Let's ignore the fact that this is the third pop at this franchise for the time being; the first two were relatively palatable hyper-technicolour attempts at Summer blockbusters which missed the mark considerably but were kitschy enough to be passable. Obviously the studio saw the success Marvel was having and probably had a sneaky glance at Christopher Nolan's Batman and decided dark, edgy and gritty was the was to go. I would probably go with bleak if I'm honest. Everybody in this movie is miserable from moment one. Nobody seems to be having any fun whatsoever, before or after their pivotal transformations. Reed Richards is a miserable bullied failure, Ben Grimm is just miserable, I assume because he hangs out with Reed and his own family are dicks, Sue Storm might be miserable but it's difficult to tell when the character has all the charm and emotional range of a plank and Johnny Storm is sad because he crashed his car and has to work for his Dad to pay for it. Victor Von Doom is a miserable conspiracy theorist type who gets a haircut to show he's a team player now. We get it; being asked to portray a teenager when you're already in your late twenties/early thirties is probably a touch demeaning and not as much fun as it sounds. This is nothing new though, scriptwriters have been confusing mid-level depression with gritty realism for years, it's almost not even a surprise any longer. The real issue with this movie is actually much more simple. For a good three quarters of the run time there is no bad guy, even if that might sound like a wise choice after the first attempt at Doom or the horribly off-mark gas cloud that was Galactus.

Now, obviously those of you even remotely familiar with either the comics or earlier movie attempts will know Dr. Doom is the bad guy here. Which will probably lead you into a bit of a double take when he's sucked into an energy beam, presumably vapourised and completely forgotten about about half an hour in. He doesn't resurface until there's about 20 minutes left and the ensuing mad rush to cram all that 'saving the world' stuff you've been waiting for feels like it ought to have the Benny Hill theme running on a loop till the end. Quite aside from the desperate panic you can sense from the editor to try and put a fork in it before his weekend starts, the resurgent Doom is a travesty. Comic book Doom is basically an evil cross between Iron Man and Doctor Strange. This Doom is effectively Tetsuo from Akira (which leads me to believe Josh Trank has a bit of a thing for Akira if you take into account Chronicles) who can pulp your skull with the power of his mind unless, inexplicably, you happen to be one of our fearless protagonists. Why make him this overpowered if you're just going to Nerf him in the final fight scenes? Nerf him so badly in fact, it takes about 5 on-screen minutes for the Fantastic Four to go from “we can't beat him, he's too strong" to devising and perfectly executing a team strategy and destroying the now de rigeur beam of light into the sky apocalypse scenario. It took Big Hero 6 an entire film to do that and that was a way better movie.
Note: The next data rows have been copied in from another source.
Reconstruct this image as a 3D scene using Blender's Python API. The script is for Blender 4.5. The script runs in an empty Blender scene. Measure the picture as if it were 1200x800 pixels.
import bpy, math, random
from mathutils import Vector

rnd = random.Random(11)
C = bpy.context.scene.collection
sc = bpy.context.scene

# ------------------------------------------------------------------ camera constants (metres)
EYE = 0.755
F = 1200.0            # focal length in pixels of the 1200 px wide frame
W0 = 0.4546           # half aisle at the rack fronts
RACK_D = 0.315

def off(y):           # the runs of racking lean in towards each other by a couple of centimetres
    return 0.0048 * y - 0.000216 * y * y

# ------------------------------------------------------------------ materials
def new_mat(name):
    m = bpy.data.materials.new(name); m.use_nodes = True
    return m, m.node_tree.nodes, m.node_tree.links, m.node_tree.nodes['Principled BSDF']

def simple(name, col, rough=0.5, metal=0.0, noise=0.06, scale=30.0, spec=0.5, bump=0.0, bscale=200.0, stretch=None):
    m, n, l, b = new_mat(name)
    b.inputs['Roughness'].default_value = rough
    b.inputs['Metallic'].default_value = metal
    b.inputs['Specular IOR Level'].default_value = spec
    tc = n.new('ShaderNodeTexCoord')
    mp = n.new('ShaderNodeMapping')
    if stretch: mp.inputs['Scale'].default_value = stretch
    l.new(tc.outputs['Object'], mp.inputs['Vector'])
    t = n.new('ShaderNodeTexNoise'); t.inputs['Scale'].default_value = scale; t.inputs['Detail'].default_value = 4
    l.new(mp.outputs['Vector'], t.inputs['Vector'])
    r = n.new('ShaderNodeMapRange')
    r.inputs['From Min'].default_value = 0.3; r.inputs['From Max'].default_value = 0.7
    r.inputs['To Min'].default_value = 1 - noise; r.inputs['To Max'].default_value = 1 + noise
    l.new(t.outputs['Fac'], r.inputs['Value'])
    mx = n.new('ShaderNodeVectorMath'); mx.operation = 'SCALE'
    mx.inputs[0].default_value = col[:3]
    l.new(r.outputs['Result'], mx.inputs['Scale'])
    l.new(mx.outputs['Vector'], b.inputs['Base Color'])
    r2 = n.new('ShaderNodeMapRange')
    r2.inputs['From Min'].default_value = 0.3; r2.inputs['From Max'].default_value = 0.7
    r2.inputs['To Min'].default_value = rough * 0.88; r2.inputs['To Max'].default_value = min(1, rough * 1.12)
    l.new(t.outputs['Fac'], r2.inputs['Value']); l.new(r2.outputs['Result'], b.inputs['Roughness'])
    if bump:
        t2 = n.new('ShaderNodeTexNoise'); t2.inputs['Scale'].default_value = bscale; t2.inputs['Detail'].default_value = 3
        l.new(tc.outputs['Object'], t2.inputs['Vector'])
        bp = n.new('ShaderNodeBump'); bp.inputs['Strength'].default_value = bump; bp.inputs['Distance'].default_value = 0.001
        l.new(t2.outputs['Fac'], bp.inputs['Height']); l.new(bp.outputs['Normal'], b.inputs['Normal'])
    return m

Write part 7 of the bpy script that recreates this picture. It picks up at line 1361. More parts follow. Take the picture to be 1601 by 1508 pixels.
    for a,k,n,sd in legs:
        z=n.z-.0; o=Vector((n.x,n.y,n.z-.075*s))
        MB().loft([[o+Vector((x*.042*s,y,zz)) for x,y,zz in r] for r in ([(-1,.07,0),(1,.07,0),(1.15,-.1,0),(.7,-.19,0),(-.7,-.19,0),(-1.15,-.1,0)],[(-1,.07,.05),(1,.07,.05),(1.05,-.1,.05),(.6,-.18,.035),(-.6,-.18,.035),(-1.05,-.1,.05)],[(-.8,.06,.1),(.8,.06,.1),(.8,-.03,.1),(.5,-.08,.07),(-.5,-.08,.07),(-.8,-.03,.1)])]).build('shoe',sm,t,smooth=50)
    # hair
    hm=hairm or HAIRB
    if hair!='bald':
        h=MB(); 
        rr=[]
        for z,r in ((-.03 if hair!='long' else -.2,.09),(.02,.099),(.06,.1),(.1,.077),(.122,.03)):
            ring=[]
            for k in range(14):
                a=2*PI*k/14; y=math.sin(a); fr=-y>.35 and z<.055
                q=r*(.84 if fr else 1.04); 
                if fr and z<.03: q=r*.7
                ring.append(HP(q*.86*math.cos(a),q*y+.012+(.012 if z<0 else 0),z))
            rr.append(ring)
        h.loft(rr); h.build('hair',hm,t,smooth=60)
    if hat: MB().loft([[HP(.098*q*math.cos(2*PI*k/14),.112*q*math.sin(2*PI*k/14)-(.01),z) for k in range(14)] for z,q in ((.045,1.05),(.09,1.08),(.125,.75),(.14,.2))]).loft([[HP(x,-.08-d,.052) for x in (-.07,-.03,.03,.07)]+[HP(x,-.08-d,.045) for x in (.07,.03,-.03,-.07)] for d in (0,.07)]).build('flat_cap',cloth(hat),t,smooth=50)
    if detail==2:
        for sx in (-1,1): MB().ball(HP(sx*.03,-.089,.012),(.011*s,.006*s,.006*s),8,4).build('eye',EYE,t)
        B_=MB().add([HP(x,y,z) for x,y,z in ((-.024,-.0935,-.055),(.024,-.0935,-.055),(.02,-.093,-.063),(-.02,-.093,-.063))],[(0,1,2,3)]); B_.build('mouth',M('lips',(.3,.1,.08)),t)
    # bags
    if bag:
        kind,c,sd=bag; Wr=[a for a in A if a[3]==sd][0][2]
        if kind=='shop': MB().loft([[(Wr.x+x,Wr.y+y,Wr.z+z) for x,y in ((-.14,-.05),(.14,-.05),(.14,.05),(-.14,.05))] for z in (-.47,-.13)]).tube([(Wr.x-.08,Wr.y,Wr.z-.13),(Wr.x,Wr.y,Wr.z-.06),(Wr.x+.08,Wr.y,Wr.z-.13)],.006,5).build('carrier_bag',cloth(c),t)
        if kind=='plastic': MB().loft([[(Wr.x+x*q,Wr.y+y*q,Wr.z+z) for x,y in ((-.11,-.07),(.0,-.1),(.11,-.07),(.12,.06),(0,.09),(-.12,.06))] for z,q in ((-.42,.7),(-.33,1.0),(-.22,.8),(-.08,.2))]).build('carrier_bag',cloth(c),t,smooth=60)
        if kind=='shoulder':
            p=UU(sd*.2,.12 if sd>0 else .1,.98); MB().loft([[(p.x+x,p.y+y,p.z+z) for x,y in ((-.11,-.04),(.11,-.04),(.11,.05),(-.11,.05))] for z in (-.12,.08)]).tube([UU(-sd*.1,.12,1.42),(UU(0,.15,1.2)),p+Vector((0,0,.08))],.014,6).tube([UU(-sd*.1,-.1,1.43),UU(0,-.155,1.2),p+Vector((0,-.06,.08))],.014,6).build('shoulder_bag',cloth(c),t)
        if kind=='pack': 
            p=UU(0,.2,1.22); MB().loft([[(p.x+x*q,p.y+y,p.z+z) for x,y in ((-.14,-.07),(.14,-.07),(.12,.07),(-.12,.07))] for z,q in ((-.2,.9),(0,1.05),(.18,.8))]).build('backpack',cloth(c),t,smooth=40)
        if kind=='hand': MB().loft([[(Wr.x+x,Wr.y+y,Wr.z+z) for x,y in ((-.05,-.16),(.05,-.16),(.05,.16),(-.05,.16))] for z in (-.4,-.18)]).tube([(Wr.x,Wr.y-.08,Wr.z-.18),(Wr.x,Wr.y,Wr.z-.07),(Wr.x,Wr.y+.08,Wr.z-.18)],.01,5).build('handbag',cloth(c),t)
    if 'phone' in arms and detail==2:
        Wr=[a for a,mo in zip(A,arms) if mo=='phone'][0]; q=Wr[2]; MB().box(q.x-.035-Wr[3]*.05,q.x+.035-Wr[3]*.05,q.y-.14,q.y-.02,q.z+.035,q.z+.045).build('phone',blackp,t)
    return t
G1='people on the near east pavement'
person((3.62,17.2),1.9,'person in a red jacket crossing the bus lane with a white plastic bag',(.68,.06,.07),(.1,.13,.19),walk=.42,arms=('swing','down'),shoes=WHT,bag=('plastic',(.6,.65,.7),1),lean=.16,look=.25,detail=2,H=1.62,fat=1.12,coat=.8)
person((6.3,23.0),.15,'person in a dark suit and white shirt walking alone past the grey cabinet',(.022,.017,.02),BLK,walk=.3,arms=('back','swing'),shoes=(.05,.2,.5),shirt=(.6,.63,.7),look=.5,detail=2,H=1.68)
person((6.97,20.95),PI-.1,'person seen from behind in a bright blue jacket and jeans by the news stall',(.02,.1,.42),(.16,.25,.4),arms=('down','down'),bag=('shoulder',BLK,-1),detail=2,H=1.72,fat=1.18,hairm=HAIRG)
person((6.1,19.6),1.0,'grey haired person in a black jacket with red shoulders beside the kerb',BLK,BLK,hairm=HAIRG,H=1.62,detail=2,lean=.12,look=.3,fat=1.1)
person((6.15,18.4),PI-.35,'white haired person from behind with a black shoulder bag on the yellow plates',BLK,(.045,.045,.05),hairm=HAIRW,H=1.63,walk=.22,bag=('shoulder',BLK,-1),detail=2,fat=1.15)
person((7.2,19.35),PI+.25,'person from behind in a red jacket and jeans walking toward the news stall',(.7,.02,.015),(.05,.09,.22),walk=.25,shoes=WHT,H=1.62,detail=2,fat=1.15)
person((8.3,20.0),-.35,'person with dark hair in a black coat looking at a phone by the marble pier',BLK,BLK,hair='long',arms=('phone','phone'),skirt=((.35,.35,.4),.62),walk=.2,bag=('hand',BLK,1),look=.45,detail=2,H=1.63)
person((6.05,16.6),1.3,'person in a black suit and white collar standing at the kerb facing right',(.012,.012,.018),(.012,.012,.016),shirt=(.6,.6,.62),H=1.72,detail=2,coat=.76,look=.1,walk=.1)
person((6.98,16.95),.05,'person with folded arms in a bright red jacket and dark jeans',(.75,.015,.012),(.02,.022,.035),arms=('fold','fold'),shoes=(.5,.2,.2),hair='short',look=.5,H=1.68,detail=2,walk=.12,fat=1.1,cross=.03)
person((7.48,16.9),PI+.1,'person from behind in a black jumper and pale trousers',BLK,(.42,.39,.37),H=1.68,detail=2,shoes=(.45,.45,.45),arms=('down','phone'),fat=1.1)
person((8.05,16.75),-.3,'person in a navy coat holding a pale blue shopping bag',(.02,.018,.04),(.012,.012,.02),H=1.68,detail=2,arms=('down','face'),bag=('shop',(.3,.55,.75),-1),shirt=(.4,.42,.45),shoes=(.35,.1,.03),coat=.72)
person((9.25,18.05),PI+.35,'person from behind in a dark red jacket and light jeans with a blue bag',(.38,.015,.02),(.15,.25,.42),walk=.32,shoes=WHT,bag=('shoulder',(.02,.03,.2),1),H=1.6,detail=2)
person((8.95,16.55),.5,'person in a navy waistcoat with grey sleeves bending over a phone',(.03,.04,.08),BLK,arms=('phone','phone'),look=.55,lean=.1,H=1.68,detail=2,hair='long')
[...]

It's really obvious that the movie we saw was not the movie that was intended for us to see. Trank himself was talking about making a body horror movie that the studio obviously panicked over and stepped directly in. It felt like it was supposed to be over the 2 hour mark and got sliced to pieces, except they took out all the exciting cool bits and left us with nothing but exposition and effects shots.

Ironically, the much talked about casting choices made exactly no difference to the end result. Was there a good reason in the script to have Johnny Storm cast as a black actor when his sister Sue was white? Not really, no. Would it have been too much of a stretch to find a capable black actress to play Sue Storm and maintain the continuity that way? Apparently so, but it really shouldn't have been. Nerds are a notoriously fickle lot and they might even be inherently a bit sexist, a bit racist and a bit obnoxious when it comes to their favourites, but I think it's fair to say the studio could have handled that part of things way better. I'm not saying it was a pure diversity hire; he's a good actor and did a half decent job with a sub-par script. Just hire a black actress as well for Christ's sake, it isn't hard.
Sadly, we will never see what the director originally had planned, but mercifully it's really unlikely we'll have to go through the trauma of a sequel. Maybe it's time to let those rights revert to Marvel/Disney and they can start planning for an actual Fantastic Four in phase 3.